Una cosa de los años 90 que siempre me ha llamado la atención, en contraste con la década actual, es el tratamiento que le daban a la juventud. Si bien es cierto que en el caso del cine ruso no se puede comparar tanto (el cine hecho en Rusia siempre ha tenido sus propias condiciones), en general, puede que más en Europa, aunque juraría que también en Estados Unidos, se mostraba a una generación bastante solitaria, perdida y mugrienta. Personas que no tenían un objetivo claro en su vida. Protagonistas que, sin ser un cúmulo de virtudes, tenían un encanto especial y en cierto modo caían bien y hacían gracia, pero sin humor. Ahora veo cintas sobre jóvenes y estos siguen perdidos, siguen yendo de fiesta, pero ya no a tugurios, ya nunca mugrientos, aunque se dejen barbas muy tupidas, aunque se aflijan mucho porque el sexo no les llena tanto o porque esa silla de Ikea no queda muy bien en aquel lugar del cuarto. Supongo que esto tiene su propio encanto y a mí es algo que me gusta.
Brat, cinta rusa de 1997 dirigida por Aleksey Balabanov, no trata en esencia de la juventud, aunque su personaje principal coincide con la descripción noventera que acabo de dar. Un tipo que acaba de regresar a casa después de participar en la Primera Guerra de Chechenia y que ahora parece tener sólo una preocupación: la música. Se escucha todo lo que le echen y asegura no tener oído para la música, pero la verdad es que la música (la mayoría del grupo soviético-ruso Nautilus), como contrapunto de la acción, le da a la cinta un toque bastante fresco. Una frescura diferente, no por lo musical, en realidad, sino por lo visual. En lo visual, seguimos a Danila —que es como se llama el joven protagonista de la historia— en color, pero la iluminación es casi siempre gris, gris y con personajes grises y apagados, pero la música (sin entender la letra) es tan gris como luminosa, como mucha de la música pop-rock de los años 90.
Al parecer, Brat tuvo mucho éxito en Rusia, levantó mucha polémica allí y obtuvo bastante repercusión fuera de sus fronteras. Hasta el punto de que se llevara a cabo una segunda parte en el año 2000, con los mismos protagonistas. Yo, que aún la estoy digiriendo, creo entender los motivos que generaron tanto revuelo en todas partes. Este thriller de mafiosos y asesinos a sueldo —que es lo que es— abarca cada milímetro de cada estrato de la sociedad rusa del año 1997. La Rusia post-URSS y posterior a una guerra contra los chechenos, la Rusia de las mafias, de los jóvenes que empezaban a abrazar la cultura extranjera sin propósito ninguno, puede que por hastío y rebeldía, posiblemente por pura alienación producto de la publicidad televisiva. Porque en el año 97 muy pocos tendrían internet en casa, aunque ya hubiese ordenadores con algo de nivel, y al final, o te tragabas todo lo que echaran en la tele, o te ibas a drogar en un local de mala muerte y con música espantosa. Supongo que antes se cuestionaban así para qué vivían.
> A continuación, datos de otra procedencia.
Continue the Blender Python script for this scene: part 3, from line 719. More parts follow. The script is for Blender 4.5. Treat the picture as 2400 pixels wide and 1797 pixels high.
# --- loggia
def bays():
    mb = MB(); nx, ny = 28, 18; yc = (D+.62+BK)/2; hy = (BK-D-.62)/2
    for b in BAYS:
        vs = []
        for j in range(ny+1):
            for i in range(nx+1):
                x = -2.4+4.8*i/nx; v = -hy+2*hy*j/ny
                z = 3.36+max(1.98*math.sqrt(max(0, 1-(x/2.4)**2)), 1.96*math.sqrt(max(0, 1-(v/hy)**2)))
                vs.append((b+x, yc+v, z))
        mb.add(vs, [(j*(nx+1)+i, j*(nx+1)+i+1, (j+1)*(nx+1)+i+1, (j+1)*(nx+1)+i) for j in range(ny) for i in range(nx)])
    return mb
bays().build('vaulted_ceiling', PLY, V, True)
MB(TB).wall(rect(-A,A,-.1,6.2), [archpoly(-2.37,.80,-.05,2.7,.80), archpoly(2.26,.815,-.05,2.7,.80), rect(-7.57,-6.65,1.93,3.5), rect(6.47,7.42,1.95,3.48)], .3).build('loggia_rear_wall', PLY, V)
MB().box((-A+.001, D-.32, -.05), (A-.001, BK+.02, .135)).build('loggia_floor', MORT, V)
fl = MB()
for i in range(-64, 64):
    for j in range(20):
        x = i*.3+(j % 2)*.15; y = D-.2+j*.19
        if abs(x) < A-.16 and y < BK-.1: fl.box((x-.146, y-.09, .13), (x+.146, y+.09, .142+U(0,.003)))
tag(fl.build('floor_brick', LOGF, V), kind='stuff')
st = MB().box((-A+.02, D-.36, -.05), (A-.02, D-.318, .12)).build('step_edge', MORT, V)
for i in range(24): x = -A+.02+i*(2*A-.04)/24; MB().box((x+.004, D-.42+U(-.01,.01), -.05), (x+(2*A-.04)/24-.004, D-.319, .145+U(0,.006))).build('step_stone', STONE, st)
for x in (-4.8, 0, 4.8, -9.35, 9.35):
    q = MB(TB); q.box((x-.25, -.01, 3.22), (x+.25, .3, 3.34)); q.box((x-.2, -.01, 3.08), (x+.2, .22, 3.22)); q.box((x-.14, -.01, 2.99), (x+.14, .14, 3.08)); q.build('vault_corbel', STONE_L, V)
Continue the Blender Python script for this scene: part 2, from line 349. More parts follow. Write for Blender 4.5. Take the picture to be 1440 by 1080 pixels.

Y entonces llega Danila, abandona el pueblo donde vive con su madre, donde no tenía ni trabajo ni interés por encontrar alguno, y se traslada a San Petersburgo, Leningrado para algunos. Allí visita a su hermano y se empiezan a entrever sus nuevas viejas costumbres del ejército (… ¿como escribano?). Asistimos a una especie de Bricomanía con armas de fuego y proyectiles, asesinatos, persecuciones, amor, música y violencia directa y clara. De todo un poco y contado así como quien no quiere la cosa. Esto es una gran virtud, quieras que no, porque yo me lo he pasado pipa y hasta me he reído de lo que para nuestro querido amigo ruso debe ser hasta normal. ¿A quién no le han roto la crisma después de preguntar por una canción a alguien?
Poco después de ver Brat quise investigar un poco sobre la carrera de su actor protagonista, Sergey Bodrov (hijo). Así he descubierto que en el 2002 falleció mientras rodaba una película en un glaciar y el hielo de este se desprendió. Junto a él, otros 27 miembros del equipo de producción también murieron. Una auténtica desgracia.